Give the data again exactly, from its opening line through the line in which "COL = SC.collection" appears.
====
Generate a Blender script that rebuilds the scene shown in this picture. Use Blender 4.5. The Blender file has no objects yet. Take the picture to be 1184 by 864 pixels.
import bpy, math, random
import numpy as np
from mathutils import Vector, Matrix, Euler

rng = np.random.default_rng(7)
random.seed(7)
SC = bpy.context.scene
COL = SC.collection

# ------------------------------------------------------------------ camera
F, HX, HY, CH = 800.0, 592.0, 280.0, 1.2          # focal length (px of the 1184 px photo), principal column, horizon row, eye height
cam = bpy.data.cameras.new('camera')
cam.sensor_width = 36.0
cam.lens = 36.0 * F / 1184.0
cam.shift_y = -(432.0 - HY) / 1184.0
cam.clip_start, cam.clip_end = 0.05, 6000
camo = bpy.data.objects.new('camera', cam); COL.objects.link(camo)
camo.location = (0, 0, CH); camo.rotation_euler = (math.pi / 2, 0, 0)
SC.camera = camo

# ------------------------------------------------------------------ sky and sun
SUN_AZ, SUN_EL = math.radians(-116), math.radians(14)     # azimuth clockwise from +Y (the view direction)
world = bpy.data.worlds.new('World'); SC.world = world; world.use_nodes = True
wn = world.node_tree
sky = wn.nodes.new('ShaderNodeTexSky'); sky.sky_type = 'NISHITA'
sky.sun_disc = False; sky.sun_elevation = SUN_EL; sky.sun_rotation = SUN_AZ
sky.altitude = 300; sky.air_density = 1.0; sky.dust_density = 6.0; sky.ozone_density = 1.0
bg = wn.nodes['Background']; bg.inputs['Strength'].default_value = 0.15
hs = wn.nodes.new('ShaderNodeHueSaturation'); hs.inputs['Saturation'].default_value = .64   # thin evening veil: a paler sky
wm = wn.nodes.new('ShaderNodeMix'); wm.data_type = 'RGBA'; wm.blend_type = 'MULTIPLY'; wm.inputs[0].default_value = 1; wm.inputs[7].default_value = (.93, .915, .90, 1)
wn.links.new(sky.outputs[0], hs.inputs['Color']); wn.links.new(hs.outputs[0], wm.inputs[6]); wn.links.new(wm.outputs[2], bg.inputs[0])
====
RESPONSE FOR THIS EXERCISE →
Generate a Blender script that rebuilds the scene shown in this picture. Use Blender 4.5. The Blender file has no objects yet. Take the picture to be 1184 by 864 pixels.
import bpy, math, random
import numpy as np
from mathutils import Vector, Matrix, Euler

rng = np.random.default_rng(7)
random.seed(7)
SC = bpy.context.scene
COL = SC.collection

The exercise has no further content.